I just read Ethel Waters’ biography and two novels and some short stories by Carson McCullers, and that prepared me, I think, for what I saw in Nina Simone.
And now I wonder, was I also seeing my own rage? Seeing it out there, so I don’t have to act it out myself?
All of us queers walking around in the world bear scars no one else has any idea of. We have a right to our rage.
What I’m feeling right now is not rage. 35 years ago it was. Today? Not so much.
It’s about time!
Like you, I have too many thoughts and feelings to say anything right now that defines how the SCOTUS decision has affected me. My mind and emotions are turning, like clouds that transform unpredictably in my prairie sky. But I had a response to your words that stirred something and caught my attention: “Falling in love or lust with someone with the same bits as you is now unremarkable.”

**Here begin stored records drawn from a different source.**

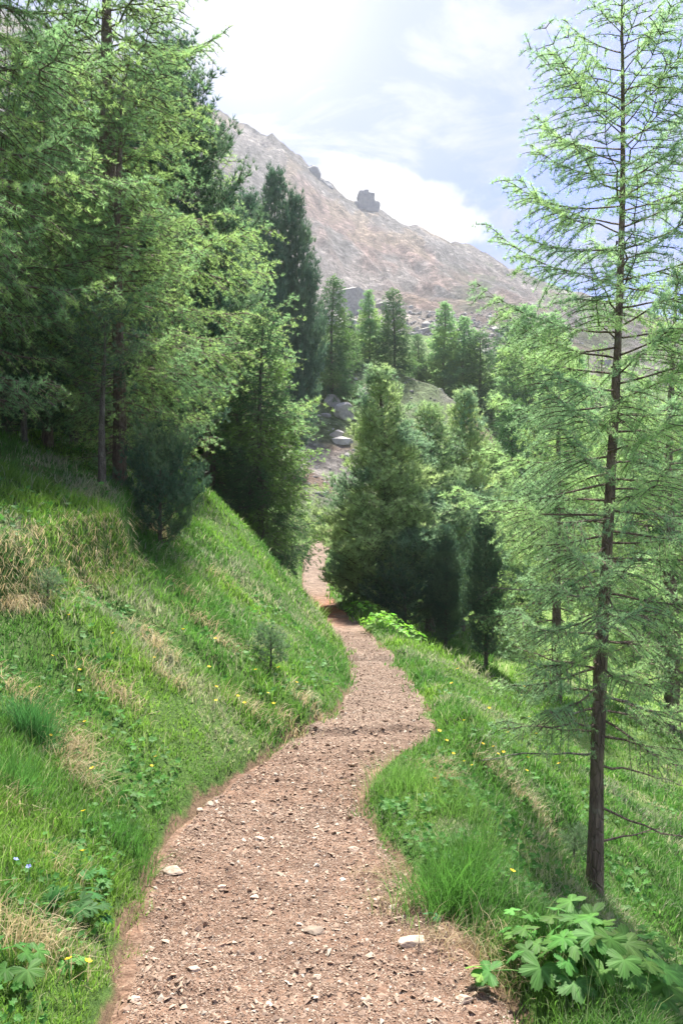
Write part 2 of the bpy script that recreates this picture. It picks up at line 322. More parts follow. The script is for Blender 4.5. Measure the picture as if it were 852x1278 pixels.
# ------------------------------------------------------------------ ground, path, hillside, mountain
def gridmesh(X, Y, Z, col=None):
    n, m_ = X.shape; mb = MB(); i = np.arange(n * m_).reshape(n, m_)
    q = np.stack([i[:-1, :-1], i[:-1, 1:], i[1:, 1:], i[1:, :-1]], -1).reshape(-1, 4)
    mb.add(np.stack([X, Y, Z], -1).reshape(-1, 3), [q], None if col is None else col.reshape(-1, 3)); return mb
xs = np.concatenate([-np.geomspace(60, 3.2, 70), np.arange(-3.15, 3.5, .05), np.geomspace(3.55, 60, 70)])
ys = np.concatenate([np.arange(-12, 1, .5), np.arange(1, 9, .05), np.geomspace(9, 45.6, 150)])
X, Y = np.meshgrid(xs, ys)
Z = height(X, Y) + fbm(X * 6, Y * 6, 71, 3) * .02 * sst(0, .3, np.abs(X - xc(Y)) - hw(Y))
pathband = sst(-.04, -.14, np.abs(X - xc(Y)) - hw(Y)); Z = Z - .035 * pathband
s_edge = np.abs(X - xc(Y)) - hw(Y)
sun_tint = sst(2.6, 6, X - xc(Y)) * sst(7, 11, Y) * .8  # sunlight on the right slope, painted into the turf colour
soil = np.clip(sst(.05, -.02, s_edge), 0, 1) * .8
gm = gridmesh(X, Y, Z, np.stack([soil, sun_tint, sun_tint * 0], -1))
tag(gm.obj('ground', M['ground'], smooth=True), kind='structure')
ty = np.concatenate([np.arange(-12, 1, .2), np.arange(1, 9, .03), np.geomspace(9, 57, 300)]); tu = np.linspace(-1, 1, 34)
TU, TY = np.meshgrid(tu, ty); edge = fbm(TY * 3 + TU * 0, TU * 0 + np.sign(TU) * 3, 21, 4) * .10
TX = xc(TY) + TU * (hw(TY) + .05 + edge)
TZ = height(TX * 0 + xc(TY), TY) + .004 + fbm(TX * 2, TY * 2, 12, 4) * .035 + .018 * (TU ** 2) - .045 * sst(.86, 1, np.abs(TU)) * 1.0 + fbm(TX * 14, TY * 14, 13, 3) * .008
red = (np.exp(-((TY - 20.5) / 3.6) ** 2) * 1.0 * sst(-.9, .1, fbm(TX * 3, TY * 1.2, 88, 3)))[..., None]
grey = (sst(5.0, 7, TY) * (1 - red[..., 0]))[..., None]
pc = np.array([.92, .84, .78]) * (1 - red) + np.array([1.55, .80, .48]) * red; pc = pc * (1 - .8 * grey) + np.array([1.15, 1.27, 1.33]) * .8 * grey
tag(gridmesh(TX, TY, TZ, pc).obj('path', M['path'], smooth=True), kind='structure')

us = np.concatenate([np.linspace(-1.5, -.5, 60, endpoint=False), np.linspace(-.5, .5, 420), np.linspace(.51, 1.5, 60)])
def strip(name, d0, d1, n, mat, colf, drop=0):
    ds = np.geomspace(d0, d1, n); U, D = np.meshgrid(us, ds); XX = U * D; ZZ = height(XX, D) - drop
    return tag(gridmesh(XX, D, ZZ, colf(XX, D, ZZ)).obj(name, mat, smooth=False), kind='structure')
def hillcol(x, y, z):
    n = fbm(x / 5, y / 5, 41, 5)[..., None]; n2 = fbm(x / 11 + 4, y / 11, 43, 4)[..., None]
    rock = np.array([.24, .22, .21]); earth = np.array([.17, .125, .10]); green = np.array([.10, .17, .05])
    c = rock + (earth - rock) * sst(-.1, .25, n)
    px = (CX + F * x / y)[..., None]
    g = np.clip(sst(.05, .25, n2) * .7 + sst(88, 108, y)[..., None] * .9 + sst(330, 250, px) + sst(56, 46, y)[..., None] * .8, 0, 1)
    return c + (green - c) * g
strip('hillside', 45.2, 175, 260, M['hill'], hillcol)
def mtcol(x, y, z):
    px = CX + F * x / y; row = CY - F * (z - EYE) / y
    grey = np.array([.27, .255, .25]); pink = np.array([.40, .285, .25]); ochre = np.array([.40, .31, .22]); green = np.array([.16, .19, .10]); pale = np.array([.42, .38, .36])
    n = fbm(x / 40, y / 70, 51, 5); n2 = fbm(x / 18 + 9, y / 50, 53, 5)
    rel = (np.interp(px, COLS, ROWS[650]) - row) / -100.      # how far below the ridge
    f = lambda a: a[..., None]
    c = grey + (pale - grey) * f(sst(-.2, .3, n))
    pk = sst(330, 390, px) * sst(720, 600, px) * sst(.08, .25, rel) * sst(1.15, .6, rel + n * .5)
    c = c + (pink - c) * f(np.clip(pk * sst(-.35, .15, n2 + n * .4 + .1), 0, 1))
    oc = sst(.12, .3, n2 + n * .5) * sst(1.5, .4, rel) * .7
    c = c + (ochre - c) * f(oc)
    g = np.clip(sst(.02, .2, fbm(x / 26, y / 26, 57, 5)) * sst(540, 620, px) * .85 + sst(230, 190, y) * .75 * sst(.0, .15, fbm(x / 20, y / 20, 59, 4) + .1), 0, 1)
    c = c + (green - c) * f(g)
    cr = sst(.10, .02, rel) * sst(450, 400, px)
    return (c + (grey * .8 - c) * f(cr)) * .50
strip('mountain', 170, 760, 420, M['far'], mtcol, .3)
# plain beyond and around, so that the land reaches the horizon
mb = MB(); a_ = np.linspace(-880, 880, 41); AX, AY = np.meshgrid(a_, a_)
tag(gridmesh(AX, AY, -26 - .0 * AX + fbm(AX / 300, AY / 300, 8, 3) * 8, np.ones(AX.shape + (3,)) * np.array([.12, .17, .07])).obj('valley_floor', M['hill'], smooth=True), kind='structure')

# rock tower on the ridge
def rock_mesh(rng, size, blocky=.5, subdiv=2, flat=1.0):
    import bmesh
    bm = bmesh.new(); bmesh.ops.create_icosphere(bm, subdivisions=subdiv, radius=1)
    v = np.array([p.co[:] for p in bm.verts]); f = np.array([[q.index for q in p.verts] for p in bm.faces]); bm.free()
    for _ in range(int(9 + 4 * blocky)):               # chop flat faces off
        nrm = rng.normal(size=3); nrm /= np.linalg.norm(nrm); k = rng.uniform(.5, .8)
        dd = v @ nrm - k; v = v - np.outer(np.maximum(dd, 0), nrm)
    v = v * (1 + rng.uniform(-.05, .05, (len(v), 1)))
    return v * np.array(size) * np.array([1, 1, flat]), f
rng = np.random.default_rng(7)
mb = MB()
for (px, dpx, ht, wd) in ((450, 0, 32, 6), (456, 2, 34, 7), (462, 0, 29, 7), (468, 0, 16, 8), (445, 0, 14, 6)):
    x = (px - CX) / F * 640; z0 = EYE + (CY - 275) / F * 640
    v, f = rock_mesh(rng, (1, 1, 1), 0, 4); v = np.sign(v) * np.abs(v) ** .28 * np.array([wd * .42, 7, ht * .52]); v += np.stack([fbm(v[:, 2] / 4, v[:, 1] / 4, 3, 4), v[:, 0] * 0, fbm(v[:, 0] / 3, v[:, 1] / 4, 8, 4)], 1) * 2.2
    mb.add(v + np.array([x, 640, z0 + 6]), [f])
tag(mb.obj('rock_tower', M['crag']), 'grey blocky rock tower standing up from the mountain ridge line under the cloud', 'rock tower')
# small crags along the left ridge, one thing each
crags = [(372, 205, 7, 'first and highest grey crag on the ridge above the reddish scree'), (388, 216, 9, 'rounded grey crag on the ridge left of the rock tower, above the pink scar'), (405, 230, 8, 'last grey crag on the ridge before the notch left of the rock tower')]
for px, row, sz, lab in crags:
    d = 636; x = (px - CX) / F * d; mb = MB(); v, f = rock_mesh(rng, (sz, sz, sz * .9), 1, 3); mb.add(v, [f])
    o = mb.obj('ridge_crag', M['crag']); o.location = (x, d, EYE + (CY - row) / F * d - sz * .3); tag(o, lab, 'crag', 'crags along the mountain ridge')

# ------------------------------------------------------------------ conifers
def frames(ax, rng):                                  # rotation matrices whose z axis is ax
    ax = ax / (np.linalg.norm(ax, axis=1, keepdims=True) + 1e-9)
    r = rng.normal(size=ax.shape); a = np.cross(ax, r); a /= np.linalg.norm(a, axis=1, keepdims=True) + 1e-9
    b = np.cross(ax, a); return np.stack([a, b, ax], 2)
def tmpl_tri(dirs, base, ln, wd, rng):
    V = []; Fc = []
    for i, (d, b) in enumerate(zip(dirs, base)):
        d = d / np.linalg.norm(d); s = np.cross(d, rng.normal(size=3)); s /= np.linalg.norm(s)
        L = ln * rng.uniform(.75, 1.15)
        V += [b - s * wd / 2, b + s * wd / 2, b + d * L]; Fc.append([3 * i, 3 * i + 1, 3 * i + 2])
    return np.array(V), np.array(Fc)
def t_rosette(rng, n=10, wd=.1):                      # a larch short-shoot
    th = rng.uniform(0, 2 * math.pi, n); ph = rng.uniform(.35, 1.35, n)
    d = np.stack([np.sin(ph) * np.cos(th), np.sin(ph) * np.sin(th), np.cos(ph)], 1)
    return tmpl_tri(d, np.zeros((n, 3)), 1, wd, rng)
def t_shoot(rng, n=12, wd=.09):                       # a spruce shoot
    th = rng.uniform(0, 2 * math.pi, n); ph = rng.uniform(.5, 1.0, n); h = rng.uniform(0, .75, n)
    d = np.stack([np.sin(ph) * np.cos(th), np.sin(ph) * np.sin(th), np.cos(ph)], 1)
    return tmpl_tri(d, np.stack([h * 0, h * 0, h], 1), .42, wd, rng)
def t_brush(rng, n=12, wd=.075):                      # a stone-pine brush
    th = rng.uniform(0, 2 * math.pi, n); ph = rng.uniform(.15, 1.15, n)
    d = np.stack([np.sin(ph) * np.cos(th), np.sin(ph) * np.sin(th), np.cos(ph)], 1)
    return tmpl_tri(d, np.zeros((n, 3)), .9, wd, rng)
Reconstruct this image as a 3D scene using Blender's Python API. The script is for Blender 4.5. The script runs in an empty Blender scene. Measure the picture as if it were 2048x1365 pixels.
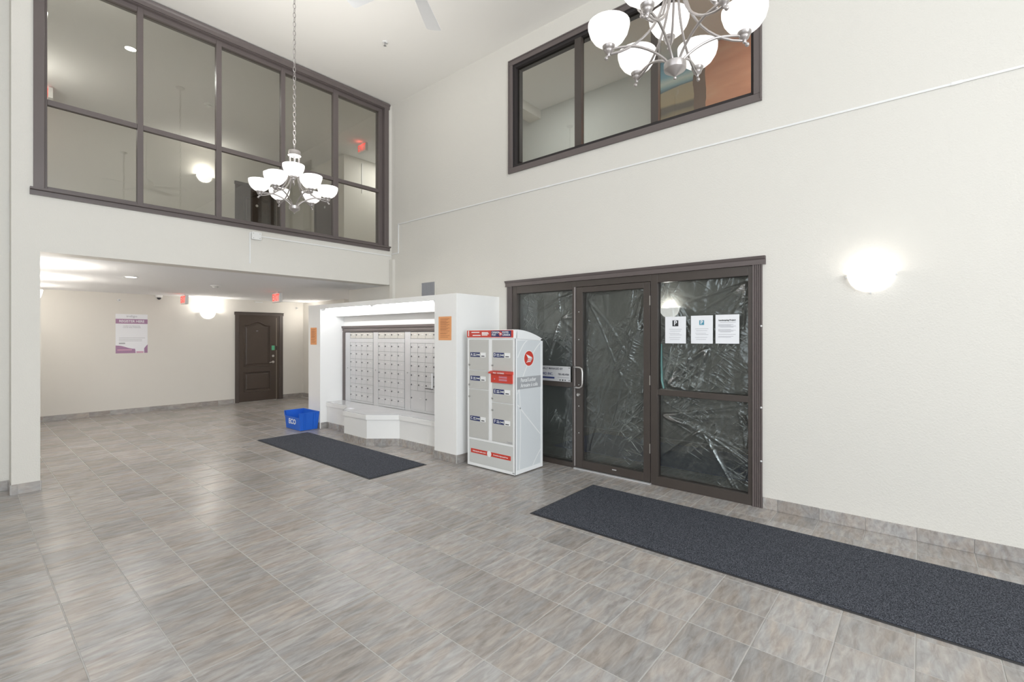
import bpy, math, random
from mathutils import Vector, Matrix, noise
random.seed(7)
C = bpy.context.scene.collection
S = bpy.context.scene
PI = math.pi
# ------------------------------------------------------------------ camera, world, light, exposure
YAW = math.radians(49.40); CAMZ = 1.54
cd = bpy.data.cameras.new('camera'); cam = bpy.data.objects.new('camera', cd); C.objects.link(cam)
cd.sensor_width = 36.0; cd.lens = 952.7/2048*36; cd.shift_y = -0.0048; cd.clip_start = 0.05
cam.location = (0, 0, CAMZ); cam.rotation_euler = (PI/2, 0, -YAW)
S.camera = cam
w = bpy.data.worlds.new('world'); S.world = w; w.use_nodes = True
w.node_tree.nodes['Background'].inputs[0].default_value = (0.82, 0.91, 1.0, 1)
w.node_tree.nodes['Background'].inputs[1].default_value = 1.0
S.view_settings.view_transform = 'Standard'; S.view_settings.look = 'None'
S.view_settings.gamma = 1.0; S.view_settings.use_curve_mapping = False
S.view_settings.exposure = 0.28

def area(name, loc, rot, sx, sy, power, col=(1, 1, 1)):
    l = bpy.data.lights.new(name, 'AREA'); l.shape = 'RECTANGLE'; l.size = sx; l.size_y = sy
    l.energy = power; l.color = col
    o = bpy.data.objects.new(name, l); C.objects.link(o); o.location = loc; o.rotation_euler = rot
    return o
# daylight through the big window behind the camera, plus an added left window
area('daylight_back', (-.8, -5.62, 2.7), (PI/2, 0, 0), 4.2, 4.4, 440, (0.90, 0.955, 1.0))
area('fill_left', (-3.12, -.1, 2.9), (PI/2, 0, -PI/2), 5.0, 3.9, 72, (0.98, 0.985, 1.0))  # fill light added at the left window, which is unseen too

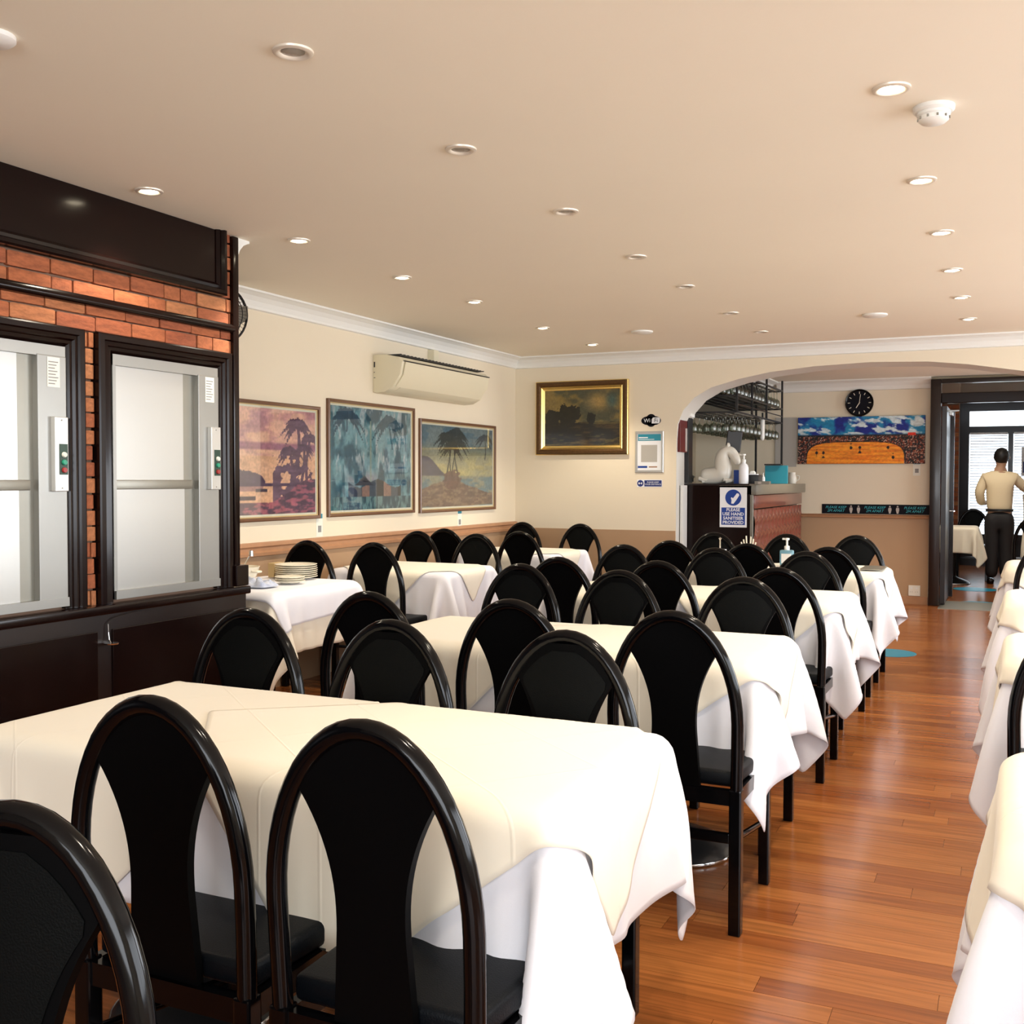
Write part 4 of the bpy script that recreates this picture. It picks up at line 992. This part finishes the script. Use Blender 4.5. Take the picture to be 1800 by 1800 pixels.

Unremarkable. It seems part of me does not want to be unremarkable, ordinary, like everyone else. As much as I have genuinely and passionately wanted to be, as the President said, “just like anyone else,” for over 40 years, I notice that part of me is attached to being different, other, special.
Being a lesbian is special to me; it has directed my life for a long time. I have gone from being broken, ashamed, self-demeaning, and apologetic to being proud of who I am and how I live and love. Reaching this acceptance has taken me most of my life, a seemingly neverending process. How do I change this? Who will I become now? What will replace this ingrained perception of who I am and how I fit in the world?
I don’t know what the consequences of my contemplation may be, but I will sit with this, think about this for a while. How much has being different, other, special become part of who I am? How have I used this otherness to justify my motives, my actions, and how I identify myself? How will I replace this raison d’etre, and what will I replace it with? So many questions!
“There will be such a flowering of human art and joy and innovation…”
Yes, there most definately will be, and finding out who I am without all this baggage will be a big part of my future blooming. I’m a bit stunned and overwhelmed right now, but it’s exciting, too, isn’t it? How now will our futures unfold?